この家に私たち家族が引っ越してきたとき、私と姉は小学生で、4つ年下の弟はまだ幼稚園に通っていた。日当たりがよく、風通しの良い家で、夏は球場の花火がダイニングのベランダからギリギリ見える。夜、南側のベランダから、駅の方を見渡すのが好きだった。晴れていると、遠くに島へ渡る橋が見える。
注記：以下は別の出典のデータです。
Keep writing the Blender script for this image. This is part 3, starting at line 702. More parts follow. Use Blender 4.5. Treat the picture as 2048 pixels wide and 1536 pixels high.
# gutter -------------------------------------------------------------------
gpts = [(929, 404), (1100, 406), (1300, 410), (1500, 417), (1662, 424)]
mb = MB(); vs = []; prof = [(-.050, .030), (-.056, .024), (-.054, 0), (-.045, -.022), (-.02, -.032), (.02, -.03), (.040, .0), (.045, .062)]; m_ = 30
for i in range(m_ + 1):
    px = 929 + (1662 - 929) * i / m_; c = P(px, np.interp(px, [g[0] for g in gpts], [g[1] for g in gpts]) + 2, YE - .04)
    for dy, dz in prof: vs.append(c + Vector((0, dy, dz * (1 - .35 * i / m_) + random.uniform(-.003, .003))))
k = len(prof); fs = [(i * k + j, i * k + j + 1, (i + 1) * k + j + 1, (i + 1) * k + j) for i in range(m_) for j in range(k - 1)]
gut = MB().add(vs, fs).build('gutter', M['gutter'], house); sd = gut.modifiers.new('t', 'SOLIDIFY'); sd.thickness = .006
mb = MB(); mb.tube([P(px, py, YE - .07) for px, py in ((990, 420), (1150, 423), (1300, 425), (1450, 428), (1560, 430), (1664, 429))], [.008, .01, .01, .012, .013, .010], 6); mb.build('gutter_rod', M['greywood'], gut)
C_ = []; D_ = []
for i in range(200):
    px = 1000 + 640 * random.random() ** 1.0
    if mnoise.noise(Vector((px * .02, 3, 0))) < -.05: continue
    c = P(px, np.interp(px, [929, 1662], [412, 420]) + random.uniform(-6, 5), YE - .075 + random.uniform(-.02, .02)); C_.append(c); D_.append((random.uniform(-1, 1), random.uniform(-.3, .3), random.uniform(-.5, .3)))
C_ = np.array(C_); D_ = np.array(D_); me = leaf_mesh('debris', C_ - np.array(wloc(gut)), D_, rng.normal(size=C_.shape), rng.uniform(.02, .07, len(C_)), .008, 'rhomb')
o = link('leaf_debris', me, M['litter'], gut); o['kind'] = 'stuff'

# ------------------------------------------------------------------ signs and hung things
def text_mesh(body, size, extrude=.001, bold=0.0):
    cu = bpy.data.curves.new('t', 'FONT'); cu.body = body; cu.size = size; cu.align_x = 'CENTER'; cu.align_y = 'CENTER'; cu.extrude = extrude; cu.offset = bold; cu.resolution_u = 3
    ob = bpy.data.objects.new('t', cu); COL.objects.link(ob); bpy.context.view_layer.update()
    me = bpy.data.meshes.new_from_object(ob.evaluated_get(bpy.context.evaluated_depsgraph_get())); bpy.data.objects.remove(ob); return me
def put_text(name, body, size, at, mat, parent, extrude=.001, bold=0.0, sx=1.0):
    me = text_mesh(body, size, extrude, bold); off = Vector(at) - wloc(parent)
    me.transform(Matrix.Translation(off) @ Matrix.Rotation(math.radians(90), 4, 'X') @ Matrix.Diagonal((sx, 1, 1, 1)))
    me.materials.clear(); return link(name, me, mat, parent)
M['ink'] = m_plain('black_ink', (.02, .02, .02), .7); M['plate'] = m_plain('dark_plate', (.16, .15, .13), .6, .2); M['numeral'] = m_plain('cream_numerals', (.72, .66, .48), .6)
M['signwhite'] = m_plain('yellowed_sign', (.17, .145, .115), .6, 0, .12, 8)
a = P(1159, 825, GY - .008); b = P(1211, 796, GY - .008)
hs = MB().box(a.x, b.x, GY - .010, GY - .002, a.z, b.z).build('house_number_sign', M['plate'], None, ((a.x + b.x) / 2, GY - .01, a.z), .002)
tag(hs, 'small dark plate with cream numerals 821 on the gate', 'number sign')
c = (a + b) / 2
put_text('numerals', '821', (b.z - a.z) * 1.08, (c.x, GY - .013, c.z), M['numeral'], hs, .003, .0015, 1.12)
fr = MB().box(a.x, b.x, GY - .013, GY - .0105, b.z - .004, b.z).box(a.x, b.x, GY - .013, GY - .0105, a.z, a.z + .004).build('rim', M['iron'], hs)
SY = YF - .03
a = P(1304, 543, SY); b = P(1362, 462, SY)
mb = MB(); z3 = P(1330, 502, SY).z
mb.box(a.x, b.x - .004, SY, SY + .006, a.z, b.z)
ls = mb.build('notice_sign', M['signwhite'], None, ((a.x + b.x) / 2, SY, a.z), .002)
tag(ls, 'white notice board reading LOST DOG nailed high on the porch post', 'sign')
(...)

引っ越してきて初めてのお風呂は私と弟がふたりで入った。給湯機の使い方が分からず、どんどん温度が上がっていくのをどうにかしたかったけど、引越した直後で父も母も忙しく、私はとにかく弟をお風呂に入れなければ、と思い、熱すぎるお湯を手桶に汲んで、温度を下げるために水を足し、弟にかける、を繰り返した。「さっそく壊れてたらどうしよう」と不安になったけど、壊れてはなかった。よかった。

弟は、自分たちが実家を引き継いで住むことを、両親とだけ話し合って決めてしまうのは身勝手なことだと感じているようだった。「俺らが住んでもええんか、のんはあの家に思い入れないんか、あゆみにも聞かなあかん、俺らだけでは決められへん」という言い分らしい。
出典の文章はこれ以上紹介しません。